Girl Stories by Lauren Weinstein
Great funny, awkward, painfully sincere strips about being a teenage girl, dealing with cliques, inconsistent friends, bullies, alternately yearning for and being disappointed by boys, all that stuff. Just bursting with vitality on every page. It was drawn over a period of many years so Weinstein's style varies quite a bit, but it's always infused with a ton of personality, especially in the way she purposefully warps her own image in accordance with her mood and the way she sees herself in a particular story. The episodic structure works wonderfully, all these little snippets, scenelets, and gag strips gradually accumulating into a patchwork image of the high school years. Definitely a classic.
Scrublands by Joe Daly
Finally picked up on HFC's suggestion to read some Daly. Well... it's OK. This book is dominated by a lengthy, semi-abstract strip called "Pre-Baby," which is actually quite good - a blobby human-like form drifts passively through landscapes that alternately suggest the inside of the body, the bottom of the sea, alien planets, and sexualized human forms, all on a journey towards a kind of birth. It's pretty cool, and Daly's pseudo-abstract cartooning is a lot of fun. It's surrounded by a whole bunch of shorter gag strips mostly starring a pair of slacker buddies, and those are very much not my kind of thing. In those strips, Daly's debt to American underground cartoonists is very obvious, and maybe a little bit too to 90s indie solo anthology guys like Clowes, Brown, Burns, etc. This work feels pretty derivative, very much already done, and it's kind of blank to me - not especially funny, and it's not at all clear what the point even is. Maybe the humor just goes over my head but I didn't really feel this book at all other than "Pre-Baby."

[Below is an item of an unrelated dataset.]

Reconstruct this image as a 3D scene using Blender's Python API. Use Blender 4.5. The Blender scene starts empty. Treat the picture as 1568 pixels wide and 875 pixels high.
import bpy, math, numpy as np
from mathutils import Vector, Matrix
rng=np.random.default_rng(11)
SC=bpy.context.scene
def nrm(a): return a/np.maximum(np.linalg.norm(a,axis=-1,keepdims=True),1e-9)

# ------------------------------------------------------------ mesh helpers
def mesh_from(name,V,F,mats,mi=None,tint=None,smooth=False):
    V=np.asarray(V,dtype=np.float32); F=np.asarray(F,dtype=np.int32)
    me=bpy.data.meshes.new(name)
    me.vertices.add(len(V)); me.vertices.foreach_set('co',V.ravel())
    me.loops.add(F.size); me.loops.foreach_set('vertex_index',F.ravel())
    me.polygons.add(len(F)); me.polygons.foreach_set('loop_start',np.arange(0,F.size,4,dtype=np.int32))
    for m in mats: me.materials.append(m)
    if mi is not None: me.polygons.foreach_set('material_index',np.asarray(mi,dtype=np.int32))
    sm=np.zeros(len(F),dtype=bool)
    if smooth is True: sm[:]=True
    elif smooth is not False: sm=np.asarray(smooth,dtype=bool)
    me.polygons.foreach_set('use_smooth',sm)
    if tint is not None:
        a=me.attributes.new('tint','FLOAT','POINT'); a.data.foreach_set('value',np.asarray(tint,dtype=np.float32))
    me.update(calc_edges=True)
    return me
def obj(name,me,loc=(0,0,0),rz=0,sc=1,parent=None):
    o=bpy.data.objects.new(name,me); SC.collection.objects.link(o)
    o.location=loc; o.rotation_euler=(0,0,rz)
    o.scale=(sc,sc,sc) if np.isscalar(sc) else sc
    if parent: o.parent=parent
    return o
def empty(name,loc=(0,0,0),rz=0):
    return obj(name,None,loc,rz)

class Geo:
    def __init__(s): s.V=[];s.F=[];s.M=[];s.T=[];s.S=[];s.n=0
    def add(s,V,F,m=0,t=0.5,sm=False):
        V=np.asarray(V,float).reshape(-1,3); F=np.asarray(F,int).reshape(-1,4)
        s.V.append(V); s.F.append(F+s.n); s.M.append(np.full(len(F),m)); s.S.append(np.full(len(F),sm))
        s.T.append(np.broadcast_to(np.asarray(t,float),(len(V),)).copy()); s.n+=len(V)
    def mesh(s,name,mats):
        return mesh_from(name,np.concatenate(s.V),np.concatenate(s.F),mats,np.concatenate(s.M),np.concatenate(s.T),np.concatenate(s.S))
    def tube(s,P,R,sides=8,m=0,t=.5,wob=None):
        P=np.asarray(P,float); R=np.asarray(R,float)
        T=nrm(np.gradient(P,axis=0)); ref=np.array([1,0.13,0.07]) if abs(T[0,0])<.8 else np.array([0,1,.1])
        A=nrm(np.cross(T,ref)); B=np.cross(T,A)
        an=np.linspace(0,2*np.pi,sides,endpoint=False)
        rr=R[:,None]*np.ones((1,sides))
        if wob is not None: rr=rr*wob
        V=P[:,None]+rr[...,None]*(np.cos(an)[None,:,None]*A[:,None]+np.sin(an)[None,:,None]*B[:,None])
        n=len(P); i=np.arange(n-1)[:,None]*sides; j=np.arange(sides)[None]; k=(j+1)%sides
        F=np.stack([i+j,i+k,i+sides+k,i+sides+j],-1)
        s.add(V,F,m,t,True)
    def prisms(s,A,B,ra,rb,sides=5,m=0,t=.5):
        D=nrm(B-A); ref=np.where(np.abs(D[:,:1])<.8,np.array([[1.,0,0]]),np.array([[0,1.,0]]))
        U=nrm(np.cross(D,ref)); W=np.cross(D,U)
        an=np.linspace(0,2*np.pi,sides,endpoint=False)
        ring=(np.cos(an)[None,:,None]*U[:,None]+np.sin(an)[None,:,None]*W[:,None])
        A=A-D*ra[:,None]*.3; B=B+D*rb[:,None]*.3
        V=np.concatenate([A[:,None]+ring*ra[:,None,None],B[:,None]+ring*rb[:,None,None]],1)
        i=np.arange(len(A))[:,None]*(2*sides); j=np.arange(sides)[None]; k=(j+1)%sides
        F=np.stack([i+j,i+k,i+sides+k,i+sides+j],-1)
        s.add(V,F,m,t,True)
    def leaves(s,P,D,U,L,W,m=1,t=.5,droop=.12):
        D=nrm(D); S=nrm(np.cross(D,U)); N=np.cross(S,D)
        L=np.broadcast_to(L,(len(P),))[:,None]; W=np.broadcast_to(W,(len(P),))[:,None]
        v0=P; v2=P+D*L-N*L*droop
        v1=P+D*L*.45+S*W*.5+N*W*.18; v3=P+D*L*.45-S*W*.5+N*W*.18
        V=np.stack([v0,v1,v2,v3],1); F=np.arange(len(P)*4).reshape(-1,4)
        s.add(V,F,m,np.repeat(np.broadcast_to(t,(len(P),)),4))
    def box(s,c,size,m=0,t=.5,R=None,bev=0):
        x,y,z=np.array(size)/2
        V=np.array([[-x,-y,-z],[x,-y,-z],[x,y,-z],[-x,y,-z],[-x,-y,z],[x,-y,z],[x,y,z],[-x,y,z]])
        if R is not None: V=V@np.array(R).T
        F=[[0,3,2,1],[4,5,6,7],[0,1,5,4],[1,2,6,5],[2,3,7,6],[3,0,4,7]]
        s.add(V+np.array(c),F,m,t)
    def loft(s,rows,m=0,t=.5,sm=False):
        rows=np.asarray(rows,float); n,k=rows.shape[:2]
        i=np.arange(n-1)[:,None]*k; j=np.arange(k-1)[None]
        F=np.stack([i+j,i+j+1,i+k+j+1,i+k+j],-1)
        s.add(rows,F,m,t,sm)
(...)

Highbone Theater by Joe Daly
This was much more interesting to me, though I'm still not entirely sure how I feel about it overall. It took me a bit to get really into it, but gradually its savage mockery of hyper-masculine, macho culture really started to win me over in a way the shorter strips in Scrublands never did. Daly's cartooning, it should be said first off, is at an extremely high level here, this stuff looks amazing. His beefy-bodied, tiny-headed caricatures have this amazing physicality and rubbery way of moving and gesturing that's just really fun to look at above all. And the book is an epic, nearly 600 pages long, but the imagery never really wears thin because Daly mixes it up really well, throwing in color segments and shifting between reality, dreams, hallucinations, movie scenes, and amorphous sequences in between these various levels of reality. Parts of this I find especially funny and satirically sharp. The protagonist, Palmer, is a bit of a loner and weirdo who never fits in with his stereotypical "bro" buddies, and I really got a kick out of all the scenes that parody that kind of dude-dominated party culture. Daly's use of awkward silences, juxtaposed with the goofy, strangely vulnerable-looking faces of his characters, makes a lot of these conversations really hilarious, odd, and even poignant in a way that's hard to precisely put a finger on. Good stuff. But it is a looooong book, and not all of it connects in quite the same way - a lot of the conspiracy chatter loses me, and unfortunately kind of takes over the book towards the end and I'm not at all sure what I'm meant to make of any of that stuff. Some of the portrayals of black people are also pretty
and I'm not sure if I just feel that way because Daly is a white South African dude but it feels weird that in this book set in Africa, black people pretty much only pop up as figures of nightmare and violence - maybe that's meant to portray the perspective of these (white) characters, but it definitely feels half-baked at best. It's in stuff like that that I see why Wombatz could come away from this thinking it's stereotypically hyper-American, and not in a good way. Still, this is a pretty fascinating book and Daly is undeniably a top-notch cartoonist so even the parts that don't really work are still pretty wild to just look at, and I came away from this all the more intrigued by him overall even if I can't say I love this straight through.
Frontier #16 by Ako Castuera
I'm probably always going to be the kind of philistine who likes the issues of this series that focus on comics best, but this sculpture showcase is still pretty neat. Castuera's work recalls various kinds of folk art but with lots of weird, subtle twists to it that betray a twisty personal mythology and an odd sense of humor. Her forms meld animals, bits of modern detritus, images of gods and mythological creatures, and painted patterns. The photographs are all really good and capture the details and nuances of her work up close really well. A nice little exhibit.